Harry Potter is about magic. Simple. You say a spell (or do it silently if you’re good enough) and magic happens. Feeling lazy? Accio remote!* Someone’s making you really mad? Avada Kadavra. Of course, that means you really do mean it and have created a very permanent solution to what was probably a very minor problem, you overreacting overreactor. But want to make yourself immortal, or make someone love you? No can do. That’s the rules of the universe.
Prior to writing the books, J.K. Rowling spent years detailing exactly how magic would work in her world. She had to set limits and rules on just how it worked. Something couldn’t come from nothing, for example. The world still has to function, magic or not.
*Yes, I know wizards don’t use remotes. Relax.
The ‘physics’ of bending are established fairly early in Avatar: The Last Airbender. Like how benders need the element to control it (except for firebenders who channel their own chi into fire). That’s the main rule and anything that the characters do follows that paradigm. Were Katara to suddenly conjure up a burst of water in a desert our suspension of disbelief would be broken. Not because she can control water, but because the show broke their own rules.

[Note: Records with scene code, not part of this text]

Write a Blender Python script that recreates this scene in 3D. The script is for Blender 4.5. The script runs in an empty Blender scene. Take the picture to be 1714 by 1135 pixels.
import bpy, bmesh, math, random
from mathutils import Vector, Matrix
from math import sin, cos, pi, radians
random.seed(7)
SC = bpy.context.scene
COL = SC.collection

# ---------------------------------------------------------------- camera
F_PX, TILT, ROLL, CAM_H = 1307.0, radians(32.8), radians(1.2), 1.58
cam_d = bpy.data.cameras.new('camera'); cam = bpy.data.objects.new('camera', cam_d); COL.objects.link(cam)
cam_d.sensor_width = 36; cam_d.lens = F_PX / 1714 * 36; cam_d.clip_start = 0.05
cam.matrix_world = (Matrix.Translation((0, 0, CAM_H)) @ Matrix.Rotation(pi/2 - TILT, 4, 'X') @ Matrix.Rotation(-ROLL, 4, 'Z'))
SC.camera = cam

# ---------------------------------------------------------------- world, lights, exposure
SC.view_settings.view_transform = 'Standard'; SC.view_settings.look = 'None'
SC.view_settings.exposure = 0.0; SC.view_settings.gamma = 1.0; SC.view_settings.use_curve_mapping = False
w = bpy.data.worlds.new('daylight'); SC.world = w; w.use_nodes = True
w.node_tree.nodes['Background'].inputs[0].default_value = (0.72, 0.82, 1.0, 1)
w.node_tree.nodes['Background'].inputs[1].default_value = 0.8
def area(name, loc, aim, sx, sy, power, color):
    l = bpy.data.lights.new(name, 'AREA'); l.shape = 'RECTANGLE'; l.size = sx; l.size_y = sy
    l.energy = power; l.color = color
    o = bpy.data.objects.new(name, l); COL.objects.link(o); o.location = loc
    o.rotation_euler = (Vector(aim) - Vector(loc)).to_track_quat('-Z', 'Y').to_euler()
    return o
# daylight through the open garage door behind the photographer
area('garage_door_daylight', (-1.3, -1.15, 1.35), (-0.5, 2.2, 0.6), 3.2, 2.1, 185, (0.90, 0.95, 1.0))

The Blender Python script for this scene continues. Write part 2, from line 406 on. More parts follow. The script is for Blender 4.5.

We like to get lost in other worlds. But we need these worlds to be believable. This doesn’t mean whatever phlebotinum or plot device you have must be ‘realistic’ or particularly grounded in reality, it means that if you say something is a certain way, than that is the way it must be. We, the audience, will willing suspend our disbelief so long as the fantastical element remains internally consistent. Call it Aristotle’s Law Of Identity or Magic A is magic A, it’s the foundation of a believable world.
And if we can’t believe it then we won’t be invested.